Memo to UN Secretary-General Ban Ki-Moon: The door on a two-state solution was closed 45 years ago

That question was without an answer in the final text of 242 for one very simple reason. Through the Johnson administration the Zionists succeeded in getting the definitive article “the” dropped from the text. As a consequence Israel’s armed forces were required to withdraw “from territories (not the territories) occupied in the recent conflict.”

If 242 had stated that Israel’s withdrawal from “the territories” was required, the meaning would have been that, in exchange for recognition and legitimacy, Israel was required to withdraw from all the territories it occupied in the 1967 war. But that was not on so far as the gut-Zionists were concerned. They wanted the freedom to be the ones, and the only ones, who would determine, on a take it or leave it basis backed by brute force, the extent of any Israeli withdrawals. Resolution 242 in its final form gave them that freedom. Effectively 242 put Zionism in the driving seat with a veto on any peace process.
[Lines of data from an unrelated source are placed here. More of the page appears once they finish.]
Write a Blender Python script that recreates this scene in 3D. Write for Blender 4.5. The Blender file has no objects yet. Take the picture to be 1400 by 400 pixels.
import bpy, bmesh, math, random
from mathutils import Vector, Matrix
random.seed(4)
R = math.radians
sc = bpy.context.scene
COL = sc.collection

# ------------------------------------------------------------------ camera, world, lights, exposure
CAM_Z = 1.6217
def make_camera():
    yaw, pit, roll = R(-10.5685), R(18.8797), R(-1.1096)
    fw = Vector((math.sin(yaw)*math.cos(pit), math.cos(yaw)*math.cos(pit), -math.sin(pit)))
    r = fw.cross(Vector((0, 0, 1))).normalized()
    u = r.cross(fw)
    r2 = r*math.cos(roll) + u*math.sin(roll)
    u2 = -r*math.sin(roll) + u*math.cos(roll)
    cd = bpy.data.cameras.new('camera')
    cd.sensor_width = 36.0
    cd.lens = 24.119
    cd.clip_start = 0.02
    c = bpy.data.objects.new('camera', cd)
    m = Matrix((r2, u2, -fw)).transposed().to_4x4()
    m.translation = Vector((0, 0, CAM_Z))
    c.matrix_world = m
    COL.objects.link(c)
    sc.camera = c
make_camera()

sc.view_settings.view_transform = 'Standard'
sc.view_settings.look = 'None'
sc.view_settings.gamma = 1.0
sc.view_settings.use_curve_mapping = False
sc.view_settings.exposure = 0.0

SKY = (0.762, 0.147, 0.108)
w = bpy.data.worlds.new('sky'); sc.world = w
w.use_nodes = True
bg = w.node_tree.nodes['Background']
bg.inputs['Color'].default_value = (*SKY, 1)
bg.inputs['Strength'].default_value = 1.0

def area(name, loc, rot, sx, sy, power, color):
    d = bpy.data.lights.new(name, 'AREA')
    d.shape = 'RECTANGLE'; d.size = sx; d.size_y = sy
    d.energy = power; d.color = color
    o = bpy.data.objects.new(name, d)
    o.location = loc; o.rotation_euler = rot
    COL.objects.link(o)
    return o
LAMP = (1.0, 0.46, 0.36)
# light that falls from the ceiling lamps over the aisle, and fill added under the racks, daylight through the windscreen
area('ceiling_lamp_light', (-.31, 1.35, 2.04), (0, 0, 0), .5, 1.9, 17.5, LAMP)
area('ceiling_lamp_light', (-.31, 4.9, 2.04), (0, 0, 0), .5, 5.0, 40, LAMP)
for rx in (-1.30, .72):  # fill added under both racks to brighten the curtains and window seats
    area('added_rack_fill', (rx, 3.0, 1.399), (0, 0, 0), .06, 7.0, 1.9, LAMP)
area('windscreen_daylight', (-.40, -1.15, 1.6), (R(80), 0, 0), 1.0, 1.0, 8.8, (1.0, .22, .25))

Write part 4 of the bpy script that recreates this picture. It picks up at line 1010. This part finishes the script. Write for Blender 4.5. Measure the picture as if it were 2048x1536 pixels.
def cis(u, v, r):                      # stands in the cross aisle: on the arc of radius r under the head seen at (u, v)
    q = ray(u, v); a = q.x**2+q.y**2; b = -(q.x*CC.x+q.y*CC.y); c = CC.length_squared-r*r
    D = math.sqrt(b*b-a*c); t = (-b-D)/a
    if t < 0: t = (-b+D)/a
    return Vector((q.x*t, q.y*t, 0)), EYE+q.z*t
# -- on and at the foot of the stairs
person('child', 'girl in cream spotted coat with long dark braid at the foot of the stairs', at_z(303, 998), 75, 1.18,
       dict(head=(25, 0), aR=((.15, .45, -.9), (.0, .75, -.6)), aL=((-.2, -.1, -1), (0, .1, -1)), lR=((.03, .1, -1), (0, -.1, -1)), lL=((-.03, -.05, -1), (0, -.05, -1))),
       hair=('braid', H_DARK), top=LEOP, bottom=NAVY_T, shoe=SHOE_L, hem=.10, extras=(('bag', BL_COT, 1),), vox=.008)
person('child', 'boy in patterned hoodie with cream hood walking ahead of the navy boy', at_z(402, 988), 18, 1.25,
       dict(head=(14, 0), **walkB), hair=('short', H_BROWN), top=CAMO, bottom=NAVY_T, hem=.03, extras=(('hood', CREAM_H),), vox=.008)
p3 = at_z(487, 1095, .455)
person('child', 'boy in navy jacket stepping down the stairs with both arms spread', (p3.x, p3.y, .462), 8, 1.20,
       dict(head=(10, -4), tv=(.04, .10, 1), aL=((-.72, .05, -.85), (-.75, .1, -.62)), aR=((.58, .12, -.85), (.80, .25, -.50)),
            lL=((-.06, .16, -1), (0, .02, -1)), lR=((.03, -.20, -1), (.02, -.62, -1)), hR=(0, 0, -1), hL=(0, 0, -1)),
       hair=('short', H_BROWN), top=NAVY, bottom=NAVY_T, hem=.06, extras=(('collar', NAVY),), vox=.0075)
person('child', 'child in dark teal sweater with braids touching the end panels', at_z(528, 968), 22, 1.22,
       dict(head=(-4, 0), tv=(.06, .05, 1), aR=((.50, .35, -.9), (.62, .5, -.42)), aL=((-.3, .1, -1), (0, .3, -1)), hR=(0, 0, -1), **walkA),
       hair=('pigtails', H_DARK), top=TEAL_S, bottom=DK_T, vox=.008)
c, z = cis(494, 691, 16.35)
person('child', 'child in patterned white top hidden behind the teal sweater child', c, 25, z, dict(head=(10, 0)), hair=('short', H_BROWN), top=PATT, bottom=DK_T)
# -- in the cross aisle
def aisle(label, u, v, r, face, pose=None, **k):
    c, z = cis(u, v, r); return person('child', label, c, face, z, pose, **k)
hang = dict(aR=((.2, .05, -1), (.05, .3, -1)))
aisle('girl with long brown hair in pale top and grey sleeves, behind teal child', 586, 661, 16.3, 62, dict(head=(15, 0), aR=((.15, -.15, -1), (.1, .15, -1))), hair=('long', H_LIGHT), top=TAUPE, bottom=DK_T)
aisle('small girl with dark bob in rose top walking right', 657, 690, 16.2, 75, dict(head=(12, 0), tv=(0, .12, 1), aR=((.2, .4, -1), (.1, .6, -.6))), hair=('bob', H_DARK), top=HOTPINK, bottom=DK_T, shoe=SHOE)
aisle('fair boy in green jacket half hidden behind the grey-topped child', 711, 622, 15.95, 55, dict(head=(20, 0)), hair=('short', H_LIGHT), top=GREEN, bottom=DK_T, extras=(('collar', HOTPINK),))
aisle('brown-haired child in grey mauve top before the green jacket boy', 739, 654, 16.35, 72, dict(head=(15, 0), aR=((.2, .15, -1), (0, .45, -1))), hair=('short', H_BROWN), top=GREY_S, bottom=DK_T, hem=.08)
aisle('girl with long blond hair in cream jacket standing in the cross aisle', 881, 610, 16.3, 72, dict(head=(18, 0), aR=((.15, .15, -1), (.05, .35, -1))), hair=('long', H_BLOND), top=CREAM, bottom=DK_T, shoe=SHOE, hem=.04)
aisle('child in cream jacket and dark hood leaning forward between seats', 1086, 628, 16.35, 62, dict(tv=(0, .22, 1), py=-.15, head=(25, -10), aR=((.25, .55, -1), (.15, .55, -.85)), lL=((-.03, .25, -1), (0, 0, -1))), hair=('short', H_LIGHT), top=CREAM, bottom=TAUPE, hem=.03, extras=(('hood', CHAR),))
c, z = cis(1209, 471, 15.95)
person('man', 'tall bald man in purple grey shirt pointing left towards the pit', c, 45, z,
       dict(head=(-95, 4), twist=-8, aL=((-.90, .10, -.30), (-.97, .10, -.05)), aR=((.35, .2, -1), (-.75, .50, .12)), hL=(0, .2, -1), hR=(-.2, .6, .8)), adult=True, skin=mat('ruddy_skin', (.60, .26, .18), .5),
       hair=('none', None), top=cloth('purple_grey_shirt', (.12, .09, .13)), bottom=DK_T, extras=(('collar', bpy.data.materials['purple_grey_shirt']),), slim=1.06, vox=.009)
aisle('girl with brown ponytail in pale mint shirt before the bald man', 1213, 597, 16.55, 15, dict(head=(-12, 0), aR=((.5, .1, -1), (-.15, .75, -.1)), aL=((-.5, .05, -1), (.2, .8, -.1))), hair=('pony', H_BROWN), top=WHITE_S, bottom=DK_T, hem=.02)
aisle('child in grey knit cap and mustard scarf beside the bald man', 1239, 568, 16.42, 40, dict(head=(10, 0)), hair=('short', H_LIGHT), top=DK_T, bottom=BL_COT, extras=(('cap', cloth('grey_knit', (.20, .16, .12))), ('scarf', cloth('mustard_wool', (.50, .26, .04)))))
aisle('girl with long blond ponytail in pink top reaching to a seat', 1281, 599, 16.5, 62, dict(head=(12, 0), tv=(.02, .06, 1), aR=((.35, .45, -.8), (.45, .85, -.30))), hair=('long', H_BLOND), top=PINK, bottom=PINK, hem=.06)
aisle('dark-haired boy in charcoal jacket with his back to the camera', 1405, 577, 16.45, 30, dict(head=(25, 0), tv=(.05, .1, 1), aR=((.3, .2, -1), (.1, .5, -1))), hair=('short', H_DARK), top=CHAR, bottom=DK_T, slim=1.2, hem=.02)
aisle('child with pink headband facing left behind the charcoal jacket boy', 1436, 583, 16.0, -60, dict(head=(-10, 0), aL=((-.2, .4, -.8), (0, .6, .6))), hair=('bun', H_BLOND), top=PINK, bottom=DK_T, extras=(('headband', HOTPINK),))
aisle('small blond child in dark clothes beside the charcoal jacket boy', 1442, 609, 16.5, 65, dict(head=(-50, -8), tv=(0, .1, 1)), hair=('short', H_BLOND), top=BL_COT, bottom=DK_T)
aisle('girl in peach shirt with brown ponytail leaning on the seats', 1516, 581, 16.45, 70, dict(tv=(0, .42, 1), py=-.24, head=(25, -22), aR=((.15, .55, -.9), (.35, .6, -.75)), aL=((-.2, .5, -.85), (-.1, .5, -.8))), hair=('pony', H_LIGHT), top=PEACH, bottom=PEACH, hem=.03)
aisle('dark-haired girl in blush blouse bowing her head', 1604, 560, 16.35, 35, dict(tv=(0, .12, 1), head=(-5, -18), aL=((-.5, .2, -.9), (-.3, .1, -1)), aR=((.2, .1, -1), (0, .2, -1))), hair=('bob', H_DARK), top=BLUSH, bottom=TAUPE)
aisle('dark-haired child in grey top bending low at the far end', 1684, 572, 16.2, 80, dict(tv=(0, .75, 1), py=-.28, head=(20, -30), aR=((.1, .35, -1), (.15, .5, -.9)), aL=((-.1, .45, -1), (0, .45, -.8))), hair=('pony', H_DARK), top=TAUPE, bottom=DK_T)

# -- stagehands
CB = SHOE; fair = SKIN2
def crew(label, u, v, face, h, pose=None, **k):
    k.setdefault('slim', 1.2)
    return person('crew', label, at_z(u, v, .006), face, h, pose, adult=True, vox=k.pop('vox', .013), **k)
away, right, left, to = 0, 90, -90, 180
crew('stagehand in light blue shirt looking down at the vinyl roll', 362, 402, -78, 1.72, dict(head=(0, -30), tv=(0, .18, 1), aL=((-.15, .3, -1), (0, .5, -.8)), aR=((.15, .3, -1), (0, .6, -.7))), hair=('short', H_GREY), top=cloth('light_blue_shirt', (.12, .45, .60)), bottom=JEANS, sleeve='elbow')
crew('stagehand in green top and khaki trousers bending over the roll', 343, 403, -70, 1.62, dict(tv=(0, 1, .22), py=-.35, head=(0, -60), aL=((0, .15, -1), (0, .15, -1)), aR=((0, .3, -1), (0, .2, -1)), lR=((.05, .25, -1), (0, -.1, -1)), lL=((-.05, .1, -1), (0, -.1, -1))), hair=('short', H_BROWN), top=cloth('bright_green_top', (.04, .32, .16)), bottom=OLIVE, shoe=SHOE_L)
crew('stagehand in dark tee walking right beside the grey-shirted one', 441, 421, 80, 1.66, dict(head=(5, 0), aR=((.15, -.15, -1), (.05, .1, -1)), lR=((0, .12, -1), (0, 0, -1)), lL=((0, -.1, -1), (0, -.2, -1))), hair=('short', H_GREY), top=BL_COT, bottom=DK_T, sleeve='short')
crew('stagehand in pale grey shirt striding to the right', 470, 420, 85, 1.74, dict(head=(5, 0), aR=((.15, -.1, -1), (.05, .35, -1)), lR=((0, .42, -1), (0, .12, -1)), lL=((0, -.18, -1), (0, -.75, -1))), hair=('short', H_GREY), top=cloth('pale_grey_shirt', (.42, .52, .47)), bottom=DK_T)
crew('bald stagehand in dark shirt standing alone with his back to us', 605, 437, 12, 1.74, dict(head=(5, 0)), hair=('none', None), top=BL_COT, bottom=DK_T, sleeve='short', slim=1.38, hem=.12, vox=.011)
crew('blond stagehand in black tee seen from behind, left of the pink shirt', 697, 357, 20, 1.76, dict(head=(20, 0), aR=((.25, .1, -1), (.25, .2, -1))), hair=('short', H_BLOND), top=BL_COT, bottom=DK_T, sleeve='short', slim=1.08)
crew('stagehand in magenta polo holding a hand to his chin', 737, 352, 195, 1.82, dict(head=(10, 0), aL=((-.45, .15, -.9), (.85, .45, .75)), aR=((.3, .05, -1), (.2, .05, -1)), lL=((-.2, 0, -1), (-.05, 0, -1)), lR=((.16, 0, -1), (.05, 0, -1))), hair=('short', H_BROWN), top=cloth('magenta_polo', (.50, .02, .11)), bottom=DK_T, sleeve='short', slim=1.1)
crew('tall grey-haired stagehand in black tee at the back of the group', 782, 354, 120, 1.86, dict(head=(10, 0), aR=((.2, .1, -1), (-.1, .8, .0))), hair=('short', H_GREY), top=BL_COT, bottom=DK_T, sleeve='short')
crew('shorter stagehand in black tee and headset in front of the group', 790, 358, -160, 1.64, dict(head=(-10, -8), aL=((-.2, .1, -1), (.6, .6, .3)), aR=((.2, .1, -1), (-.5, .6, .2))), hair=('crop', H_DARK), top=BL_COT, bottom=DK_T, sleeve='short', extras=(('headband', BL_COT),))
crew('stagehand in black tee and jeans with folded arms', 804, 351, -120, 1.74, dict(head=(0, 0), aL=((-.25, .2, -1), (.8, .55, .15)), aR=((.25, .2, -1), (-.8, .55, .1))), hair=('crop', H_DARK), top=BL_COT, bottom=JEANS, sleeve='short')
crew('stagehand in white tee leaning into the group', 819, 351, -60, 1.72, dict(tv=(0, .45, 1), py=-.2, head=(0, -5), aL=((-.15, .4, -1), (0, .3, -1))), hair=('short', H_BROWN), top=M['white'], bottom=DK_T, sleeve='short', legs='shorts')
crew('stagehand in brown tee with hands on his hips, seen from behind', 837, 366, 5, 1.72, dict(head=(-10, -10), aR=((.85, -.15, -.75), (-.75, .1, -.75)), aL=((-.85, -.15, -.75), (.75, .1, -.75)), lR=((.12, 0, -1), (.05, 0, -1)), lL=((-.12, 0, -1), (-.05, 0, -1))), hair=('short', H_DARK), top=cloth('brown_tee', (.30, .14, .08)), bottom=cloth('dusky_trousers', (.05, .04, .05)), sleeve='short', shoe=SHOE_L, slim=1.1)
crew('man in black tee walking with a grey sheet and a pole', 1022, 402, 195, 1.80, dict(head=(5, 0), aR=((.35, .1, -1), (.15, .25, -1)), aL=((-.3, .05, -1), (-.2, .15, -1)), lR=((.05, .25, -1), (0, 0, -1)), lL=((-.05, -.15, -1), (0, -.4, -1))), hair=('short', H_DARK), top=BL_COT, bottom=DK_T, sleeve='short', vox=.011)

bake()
The other thing the Security Council should have done was to insert into the text of 242 a statement to the effect that Israel should not seek to settle or colonise the Occupied Territories, and that if it did the Security Council would enforce international law and see to it that Israel was isolated and sanctioned by the whole international community.

Question: Why did the text of 242 not contain such a declaration?

Those responsible for framing the resolution were very much aware that Israel’s hawks were going to proceed with their colonial venture come what may, in determined defiance of international law and no matter what the organised international community said or wanted. Put another way, some if not all of those responsible for framing 242 were resigned to the fact that, because of the history of the Jews and the Nazi holocaust, Israel was not and never would or could be a normal state. As a consequence, there was no point in seeking to oblige it to behave like a normal state - i.e. in accordance with international law and its obligations as a member of the UN. Like it or not, and whatever it might mean for the fate of mankind, the world was going to have to live with the fact that there were two sets of rules for the behaviour of nations – one for Israel and one for all other nations. Because of the way Israel was created, mainly by Zionist terrorism and ethnic cleansing and without legitimacy in international law, the UN system now had a double standard built into it, and because the political will to confront Zionism did not exist, there was nothing anybody could do to change that reality.

Some years ago a very, very senior UN official said to me, “Zionism has corrupted everything it touched, including this organisation in its infancy.” I knew, really knew, that he was reflecting the deeply held but private conviction of all the top international civil servants who were responsible for trying to make the world body work in accordance with the ideals and principles enshrined in its Charter. (As I said in my book when I quoted him, I will not name the man because he would not have made the comment to me if he had imagined that I would ever quote him by name, at least while he lived. He would not be embarrassed by public association with his truth: but he would not want, and would not deserve, all the hassle of being falsely labelled by Zionism’s character assassins as an anti-Semite).

Contentious though it is to say so in public, I think the corruption charge is supported by the facts. In 1947 the Zionists and their allies in the U.S. Congress subverted the General Assembly of the UN to get a rigged and bare minimum majority for the partition plan which was subsequently vitiated. In 1967 the Security Council was effectively subverted by the Johnson administration’s Zionist-driven refusal to hold Israel accountable to international law and its obligations as a member of the UN.